The role of the World Bank and the message of Richard Damania’s work
- This brings us to the pivotal role of the World Bank. For decades, the Bank has highlighted the environment’s role as a foundation of development, economic stability, and poverty reduction.
- The central message of Dr. Damania’s report Reboot Development: The Economics of a Livable Planet is both simple and profound: undermining natural capital means undermining the development model itself. This is not an ideological argument. It is a profoundly economic one.
- Economic growth and environmental protection can be aligned, provided they rely on better institutions and policies that integrate nature directly into economic decision-making.
- Dr. Damania’s approach goes far beyond compliance and reporting. It calls for a deeper economic integration of sustainability, where forests, water, and clean air are treated as productive capital, not as regulatory checkboxes.

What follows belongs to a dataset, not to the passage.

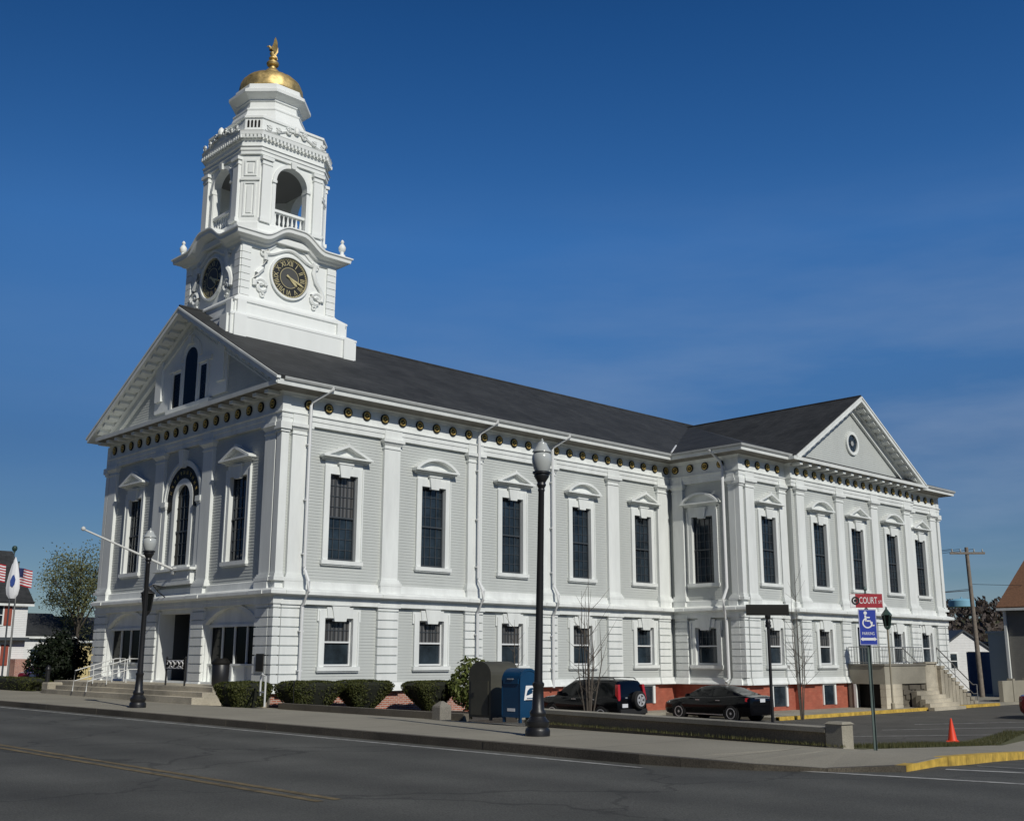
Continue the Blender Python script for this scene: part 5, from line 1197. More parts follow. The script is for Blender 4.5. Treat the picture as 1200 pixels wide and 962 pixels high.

- The World Bank’s recommendations focus on what actually works: real-time data, policy alignment across sectors, and continuous evaluation to improve and scale what actually delivers results.
- Europe seems to be finally moving to that direction since beginning of 2025, following the Letta and Draghi reports, with initiatives such as the Clean Industrial Deal and the renewed focus on competitiveness and productivity.
- Since January 2025, the European Commission has presented 10 omnibus proposals, aiming to provide significant relief to companies by reducing the regulatory burden by almost €12 billion annually. Omnibus 1, in particular, allows for significant simplification on the scope of CBAM, CSRD, CS3D and on downstream due diligence and reporting standards.
- At the same time, the new Multiannual Financial Framework proposal recognizes the need to strengthen Europe’s competitiveness by better aligning reforms with investments and by linking cohesion policy more directly with the EU’s decarbonization priorities. This shift is also reflected in the creation of the European Competitiveness Fund and its 4 policy pillars, namely the: Clean Transition & Decarbonisation, Digital Leadership, Health/Biotech &Bioeconomy, and Security&Defence.
- But there is still much that needs to be done to reduce red tape, accelerate green investments, and turn ambition into real transformation.
Dr. Damania,
- Your work inspires us to “reboot” growth—not with fewer goals, but with better design: less bureaucracy, more speed, predictability, and investments.
- Sustainable transition isn’t a checklist—it’s a strategy for strong European and Greek businesses and for social prosperity.
- We at SEV and at its Business Council for Sustainable Development (SEV BCSD) have long championed this shift, helping businesses move from compliance to strategic action on climate, circularity, and resilience.
Because real progress begins when economy moves from exhausting natural resources, to respecting them, with a view to a sustainable future for all.